GOAL -> Pictures do not belong in your copy. Repeat all the other data exactly.

MATERIAL PROVIDED ->
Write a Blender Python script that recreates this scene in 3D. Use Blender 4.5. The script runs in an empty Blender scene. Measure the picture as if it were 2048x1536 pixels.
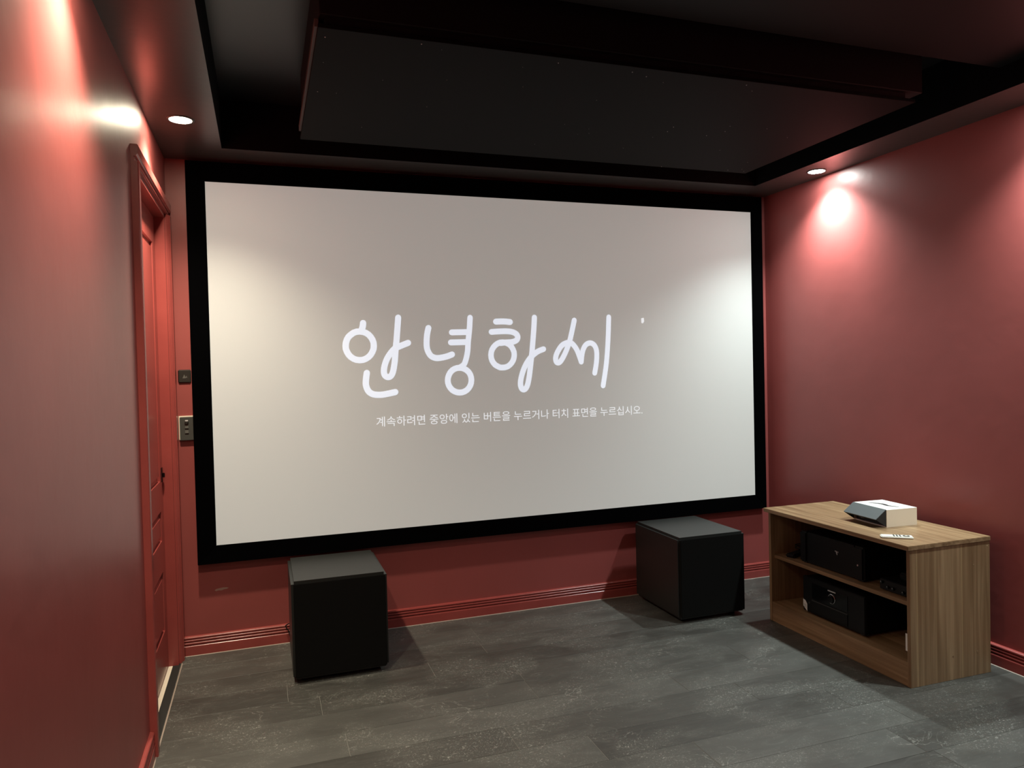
import bpy, bmesh, math, random
from mathutils import Matrix, Vector
random.seed(7)
S = bpy.context.scene
C = S.collection

# ------------------------------------------------------------------ camera, world, lights, exposure
cam_d = bpy.data.cameras.new('camera'); cam = bpy.data.objects.new('camera', cam_d); C.objects.link(cam)
cam_d.sensor_width = 36; cam_d.lens = 1452.725 / 2048 * 36; cam_d.clip_start = .02
_r = Vector((0.94561752, -0.32439998, -0.02391999)); _u = Vector((0.02913836, 0.01123742, 0.99951222)); _f = Vector((0.32397294, 0.94585325, -0.02007879))
M = Matrix((( _r.x, _u.x, -_f.x, .38553), (_r.y, _u.y, -_f.y, -3.54911), (_r.z, _u.z, -_f.z, 1.25157), (0, 0, 0, 1)))
cam.matrix_world = M
S.camera = cam
S.view_settings.view_transform = 'Standard'; S.view_settings.look = 'None'
S.view_settings.exposure = 0.14; S.view_settings.gamma = 1.0; S.view_settings.use_curve_mapping = False
W = bpy.data.worlds.new('world'); S.world = W; W.use_nodes = True
W.node_tree.nodes['Background'].inputs[0].default_value = (.6, .6, .65, 1)
W.node_tree.nodes['Background'].inputs[1].default_value = .0
WARM = (1.0, .90, .67); COOL = (.84, .97, .93)
LAMP_W = 96.0          # watts of each downlight
LAMP_Y = [-.545, -1.78, -3.015, -4.25]
S.cycles.max_bounces = 8; S.cycles.diffuse_bounces = 5; S.cycles.glossy_bounces = 4
S.cycles.use_denoising = True
S.cycles.sample_clamp_indirect = 4

# ------------------------------------------------------------------ dimensions (metres)
RX = 3.184; H = 2.222; HC = 2.43; BACK = -5.3
TA, TB, TR, TBK = .2473, .212, 2.9609, BACK + .25      # tray opening in the ceiling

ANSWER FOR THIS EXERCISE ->
Write a Blender Python script that recreates this scene in 3D. Use Blender 4.5. The script runs in an empty Blender scene. Measure the picture as if it were 2048x1536 pixels.
import bpy, bmesh, math, random
from mathutils import Matrix, Vector
random.seed(7)
S = bpy.context.scene
C = S.collection

# ------------------------------------------------------------------ camera, world, lights, exposure
cam_d = bpy.data.cameras.new('camera'); cam = bpy.data.objects.new('camera', cam_d); C.objects.link(cam)
cam_d.sensor_width = 36; cam_d.lens = 1452.725 / 2048 * 36; cam_d.clip_start = .02
_r = Vector((0.94561752, -0.32439998, -0.02391999)); _u = Vector((0.02913836, 0.01123742, 0.99951222)); _f = Vector((0.32397294, 0.94585325, -0.02007879))
M = Matrix((( _r.x, _u.x, -_f.x, .38553), (_r.y, _u.y, -_f.y, -3.54911), (_r.z, _u.z, -_f.z, 1.25157), (0, 0, 0, 1)))
cam.matrix_world = M
S.camera = cam
S.view_settings.view_transform = 'Standard'; S.view_settings.look = 'None'
S.view_settings.exposure = 0.14; S.view_settings.gamma = 1.0; S.view_settings.use_curve_mapping = False
W = bpy.data.worlds.new('world'); S.world = W; W.use_nodes = True
W.node_tree.nodes['Background'].inputs[0].default_value = (.6, .6, .65, 1)
W.node_tree.nodes['Background'].inputs[1].default_value = .0
WARM = (1.0, .90, .67); COOL = (.84, .97, .93)
LAMP_W = 96.0          # watts of each downlight
LAMP_Y = [-.545, -1.78, -3.015, -4.25]
S.cycles.max_bounces = 8; S.cycles.diffuse_bounces = 5; S.cycles.glossy_bounces = 4
S.cycles.use_denoising = True
S.cycles.sample_clamp_indirect = 4

# ------------------------------------------------------------------ dimensions (metres)
RX = 3.184; H = 2.222; HC = 2.43; BACK = -5.3
TA, TB, TR, TBK = .2473, .212, 2.9609, BACK + .25      # tray opening in the ceiling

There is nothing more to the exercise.